Without the pictures, can you quote each line below exactly?

>> Begin

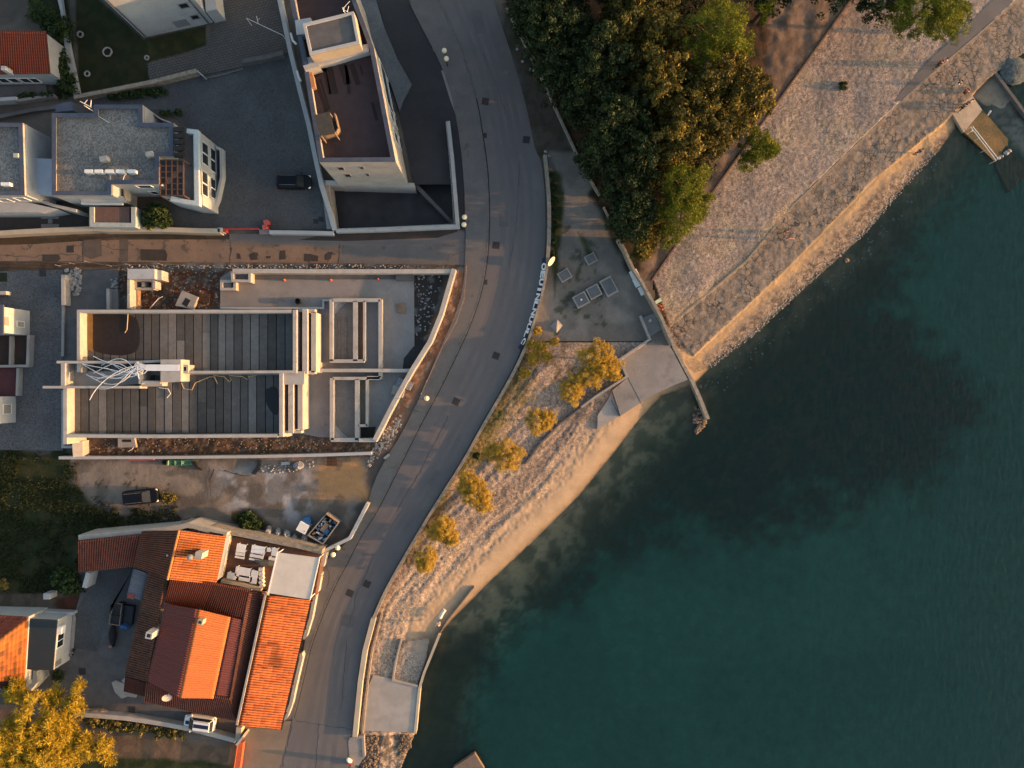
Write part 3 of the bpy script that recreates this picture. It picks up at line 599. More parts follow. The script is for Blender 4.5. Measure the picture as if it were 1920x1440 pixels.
def crack(pts, w=.05, z=.031, m=None, name='road_crack'):
    q = [P(*pts[0], z)]
    for a, c in zip(pts[:-1], pts[1:]):
        n = max(2, int(math.dist(a, c)/7))
        for i in range(1, n+1): t = i/n; q.append(P(a[0]+(c[0]-a[0])*t+_r.uniform(-1.6,1.6), a[1]+(c[1]-a[1])*t+_r.uniform(-1.6,1.6), z))
    b = MB(); b.path(q, [w*_r.uniform(.4,1.3) for _ in q], z-.012, z); b.build(name, m or crackm, kind='structure')
for pts in ([(556,1352),(600,1358),(660,1368)], [(598,1356),(592,1440)], [(548,1360),(528,1440)], [(975,300),(968,420),(955,500)], [(840,780),(790,880),(742,960)], [(700,1040),(668,1120),(655,1170)], [(650,1200),(640,1330)], [(905,100),(935,170),(948,215)]): crack(pts, .045)
for pts in ([(610,1060),(618,1080),(612,1100),(628,1110)], [(848,480),(872,470),(872,430)], [(752,760),(770,770),(790,772)], [(725,880),(745,872)], [(560,1255),(566,1280)]): crack(pts, .04, .128)
for pts in ([(0,478),(60,482),(110,476),(160,480)], [(155,448),(156,490)], [(432,452),(432,495)], [(636,455),(636,494)], [(190,460),(224,470),(240,468)]): crack(pts, .05, .03)
for pts in ([(395,930),(392,905),(400,880)], [(420,882),(450,892),(480,890)], [(330,985),(350,975),(375,968)]): crack(pts, .09, .04, name='ground_crack')
def patch(pts, m, z=.026, name='asphalt_patch'): return sheet(name, pts, z, m, th=.02)
patch([(806,68),(815,66),(835,70),(848,78),(846,98),(838,112),(830,105),(812,96)], M['pavement'])
patch([(827,132),(845,134),(858,175),(863,208),(853,212),(845,190)], M['concrete'])
stainm = mat('wet_stain', (.055,.042,.036), (.04,.032,.028), 1, .1)
for pts in ([(570,476),(582,476),(597,480),(596,490),(570,490)], [(608,478),(616,472),(624,473),(620,486),(609,488)], [(524,470),(535,469),(536,486),(523,487)], [(466,478),(475,473),(484,474),(482,487),(470,488)], [(444,474),(450,476),(452,486),(444,485)], [(498,480),(508,480),(507,484),(500,485)], [(263,467),(310,468),(314,478),(312,489),(264,488)], [(79,477),(110,477),(114,485),(108,490),(80,490)]):
    patch(pts, stainm, .024, 'wet_stain')
grm = mat('fresh_asphalt', (.12,.095,.08)); 
patch([(155,450),(190,448),(191,480),(170,486),(155,478)], grm, .0225); patch([(224,449),(240,449),(240,490),(224,490)], grm, .0225)
patch([(650,345+85),(800,428),(858,428),(858,434),(820,446),(650,452),(560,450)], stainm, .0245, 'wet_stain')
# sunken courtyard floor beside the tall building
road_patch = mat('road_patch', (.125,.117,.118), (.11,.103,.105), 1, .15, 20)
for pts in ([(935,395),(952,395),(953,425),(936,426)], [(800,905),(818,880),(826,886),(808,912)], [(640,1150),(668,1155),(662,1178),(636,1172)], [(880,20),(902,18),(912,60),(893,64)]): patch(pts, road_patch, .0235, 'road_patch')
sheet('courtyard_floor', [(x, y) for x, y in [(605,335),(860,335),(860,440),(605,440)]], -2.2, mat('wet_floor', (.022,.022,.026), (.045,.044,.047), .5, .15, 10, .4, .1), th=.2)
# ---------------- building helpers ----------------
def PP(pts, z): return [P(x, y, z) for x, y in pts]
def block(name, pts, z0, z1, m, parent, zpx=None, **kw):
    """vertical-sided block whose top outline is seen at the given photo pixels"""
    b = MB(); b.prism(PP(pts, zpx if zpx is not None else z1), z0, z1); return b.build(name, m, parent, **kw)
def wpatch(name, pts_px, A, B, m, parent, out=.03, dep=.06, frame=None, fw=.07, cross=False):
    """window or opening on the wall through A,B: pane set just proud of the wall, with frame bars as parent"""
    A = Vector((A[0], A[1])); B = Vector((B[0], B[1])); d = (B-A).normalized(); n = Vector((d.y, -d.x))
    if n.dot(-A) < 0: n = -n          # outward = towards the camera axis
    q = [onwall(x, y, A, B) for x, y in pts_px]
    us = [Vector((p[0], p[1])).dot(d)-A.dot(d) for p in q]; zs = [p[2] for p in q]
    u0, u1, z0, z1 = min(us), max(us), min(zs), max(zs)
    def slab(b, a0, a1, c0, c1, o0, o1):
        vs = []
        for o in (o0, o1):
            for u, z in ((a0,c0),(a1,c0),(a1,c1),(a0,c1)):
                p = A + d*u + n*o; vs.append((p.x, p.y, z))
        b.add(vs, [(0,1,2,3),(7,6,5,4),(0,4,5,1),(1,5,6,2),(2,6,7,3),(3,7,4,0)])
    par = parent
    if frame:
        f = MB(); w = fw
        slab(f,u0,u0+w,z0,z1,-.02,out+.04); slab(f,u1-w,u1,z0,z1,-.02,out+.04); slab(f,u0+w,u1-w,z1-w,z1,-.02,out+.04); slab(f,u0+w,u1-w,z0,z0+w,-.02,out+.06)
        if cross: um = (u0+u1)/2; slab(f,um-w/2,um+w/2,z0+w,z1-w,-.02,out+.035)
        par = f.build(name, frame, parent); name = 'pane'
        u0 += w; u1 -= w; z0 += w; z1 -= w
    g = MB(); slab(g, u0, u1, z0, z1, -.02, out)
    return g.build(name, m, par)
def parapet(name, pts, z0, z1, w, m, parent, inset=True):
    """ring wall whose outer top edge is the outline"""
    q = PP(pts, z1); b = MB(); a = sum(q[i][0]*q[(i+1)%len(q)][1]-q[(i+1)%len(q)][0]*q[i][1] for i in range(len(q)))
    if a < 0: q = q[::-1]
    n = len(q); inn = []
    for i in range(n):
        p0, p1, p2 = Vector(q[i-1][:2]), Vector(q[i][:2]), Vector(q[(i+1)%n][:2])
        d1, d2 = (p1-p0).normalized(), (p2-p1).normalized(); n1, n2 = Vector((-d1.y,d1.x)), Vector((-d2.y,d2.x))
        mm = (n1+n2).normalized(); inn.append(p1+mm*w/max(.4, mm.dot(n1)))
    vs = [(p[0],p[1],z) for z in (z0,z1) for p in q] + [(p.x,p.y,z) for z in (z0,z1) for p in inn]
    fs = []
    for i in range(n):
        j = (i+1) % n
        fs += [(i,j,n+j,n+i), (n+i,n+j,3*n+j,3*n+i), (2*n+j,2*n+i,3*n+i,3*n+j), (j,i,2*n+i,2*n+j)]
    b.add(vs, fs); return b.build(name, m, parent), inn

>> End

WRITTEN SOLUTION |
Write part 3 of the bpy script that recreates this picture. It picks up at line 599. More parts follow. The script is for Blender 4.5. Measure the picture as if it were 1920x1440 pixels.
def crack(pts, w=.05, z=.031, m=None, name='road_crack'):
    q = [P(*pts[0], z)]
    for a, c in zip(pts[:-1], pts[1:]):
        n = max(2, int(math.dist(a, c)/7))
        for i in range(1, n+1): t = i/n; q.append(P(a[0]+(c[0]-a[0])*t+_r.uniform(-1.6,1.6), a[1]+(c[1]-a[1])*t+_r.uniform(-1.6,1.6), z))
    b = MB(); b.path(q, [w*_r.uniform(.4,1.3) for _ in q], z-.012, z); b.build(name, m or crackm, kind='structure')
for pts in ([(556,1352),(600,1358),(660,1368)], [(598,1356),(592,1440)], [(548,1360),(528,1440)], [(975,300),(968,420),(955,500)], [(840,780),(790,880),(742,960)], [(700,1040),(668,1120),(655,1170)], [(650,1200),(640,1330)], [(905,100),(935,170),(948,215)]): crack(pts, .045)
for pts in ([(610,1060),(618,1080),(612,1100),(628,1110)], [(848,480),(872,470),(872,430)], [(752,760),(770,770),(790,772)], [(725,880),(745,872)], [(560,1255),(566,1280)]): crack(pts, .04, .128)
for pts in ([(0,478),(60,482),(110,476),(160,480)], [(155,448),(156,490)], [(432,452),(432,495)], [(636,455),(636,494)], [(190,460),(224,470),(240,468)]): crack(pts, .05, .03)
for pts in ([(395,930),(392,905),(400,880)], [(420,882),(450,892),(480,890)], [(330,985),(350,975),(375,968)]): crack(pts, .09, .04, name='ground_crack')
def patch(pts, m, z=.026, name='asphalt_patch'): return sheet(name, pts, z, m, th=.02)
patch([(806,68),(815,66),(835,70),(848,78),(846,98),(838,112),(830,105),(812,96)], M['pavement'])
patch([(827,132),(845,134),(858,175),(863,208),(853,212),(845,190)], M['concrete'])
stainm = mat('wet_stain', (.055,.042,.036), (.04,.032,.028), 1, .1)
for pts in ([(570,476),(582,476),(597,480),(596,490),(570,490)], [(608,478),(616,472),(624,473),(620,486),(609,488)], [(524,470),(535,469),(536,486),(523,487)], [(466,478),(475,473),(484,474),(482,487),(470,488)], [(444,474),(450,476),(452,486),(444,485)], [(498,480),(508,480),(507,484),(500,485)], [(263,467),(310,468),(314,478),(312,489),(264,488)], [(79,477),(110,477),(114,485),(108,490),(80,490)]):
    patch(pts, stainm, .024, 'wet_stain')
grm = mat('fresh_asphalt', (.12,.095,.08)); 
patch([(155,450),(190,448),(191,480),(170,486),(155,478)], grm, .0225); patch([(224,449),(240,449),(240,490),(224,490)], grm, .0225)
patch([(650,345+85),(800,428),(858,428),(858,434),(820,446),(650,452),(560,450)], stainm, .0245, 'wet_stain')
# sunken courtyard floor beside the tall building
road_patch = mat('road_patch', (.125,.117,.118), (.11,.103,.105), 1, .15, 20)
for pts in ([(935,395),(952,395),(953,425),(936,426)], [(800,905),(818,880),(826,886),(808,912)], [(640,1150),(668,1155),(662,1178),(636,1172)], [(880,20),(902,18),(912,60),(893,64)]): patch(pts, road_patch, .0235, 'road_patch')
sheet('courtyard_floor', [(x, y) for x, y in [(605,335),(860,335),(860,440),(605,440)]], -2.2, mat('wet_floor', (.022,.022,.026), (.045,.044,.047), .5, .15, 10, .4, .1), th=.2)
# ---------------- building helpers ----------------
def PP(pts, z): return [P(x, y, z) for x, y in pts]
def block(name, pts, z0, z1, m, parent, zpx=None, **kw):
    """vertical-sided block whose top outline is seen at the given photo pixels"""
    b = MB(); b.prism(PP(pts, zpx if zpx is not None else z1), z0, z1); return b.build(name, m, parent, **kw)
def wpatch(name, pts_px, A, B, m, parent, out=.03, dep=.06, frame=None, fw=.07, cross=False):
    """window or opening on the wall through A,B: pane set just proud of the wall, with frame bars as parent"""
    A = Vector((A[0], A[1])); B = Vector((B[0], B[1])); d = (B-A).normalized(); n = Vector((d.y, -d.x))
    if n.dot(-A) < 0: n = -n          # outward = towards the camera axis
    q = [onwall(x, y, A, B) for x, y in pts_px]
    us = [Vector((p[0], p[1])).dot(d)-A.dot(d) for p in q]; zs = [p[2] for p in q]
    u0, u1, z0, z1 = min(us), max(us), min(zs), max(zs)
    def slab(b, a0, a1, c0, c1, o0, o1):
        vs = []
        for o in (o0, o1):
            for u, z in ((a0,c0),(a1,c0),(a1,c1),(a0,c1)):
                p = A + d*u + n*o; vs.append((p.x, p.y, z))
        b.add(vs, [(0,1,2,3),(7,6,5,4),(0,4,5,1),(1,5,6,2),(2,6,7,3),(3,7,4,0)])
    par = parent
    if frame:
        f = MB(); w = fw
        slab(f,u0,u0+w,z0,z1,-.02,out+.04); slab(f,u1-w,u1,z0,z1,-.02,out+.04); slab(f,u0+w,u1-w,z1-w,z1,-.02,out+.04); slab(f,u0+w,u1-w,z0,z0+w,-.02,out+.06)
        if cross: um = (u0+u1)/2; slab(f,um-w/2,um+w/2,z0+w,z1-w,-.02,out+.035)
        par = f.build(name, frame, parent); name = 'pane'
        u0 += w; u1 -= w; z0 += w; z1 -= w
    g = MB(); slab(g, u0, u1, z0, z1, -.02, out)
    return g.build(name, m, par)
def parapet(name, pts, z0, z1, w, m, parent, inset=True):
    """ring wall whose outer top edge is the outline"""
    q = PP(pts, z1); b = MB(); a = sum(q[i][0]*q[(i+1)%len(q)][1]-q[(i+1)%len(q)][0]*q[i][1] for i in range(len(q)))
    if a < 0: q = q[::-1]
    n = len(q); inn = []
    for i in range(n):
        p0, p1, p2 = Vector(q[i-1][:2]), Vector(q[i][:2]), Vector(q[(i+1)%n][:2])
        d1, d2 = (p1-p0).normalized(), (p2-p1).normalized(); n1, n2 = Vector((-d1.y,d1.x)), Vector((-d2.y,d2.x))
        mm = (n1+n2).normalized(); inn.append(p1+mm*w/max(.4, mm.dot(n1)))
    vs = [(p[0],p[1],z) for z in (z0,z1) for p in q] + [(p.x,p.y,z) for z in (z0,z1) for p in inn]
    fs = []
    for i in range(n):
        j = (i+1) % n
        fs += [(i,j,n+j,n+i), (n+i,n+j,3*n+j,3*n+i), (2*n+j,2*n+i,3*n+i,3*n+j), (j,i,2*n+i,2*n+j)]
    b.add(vs, fs); return b.build(name, m, parent), inn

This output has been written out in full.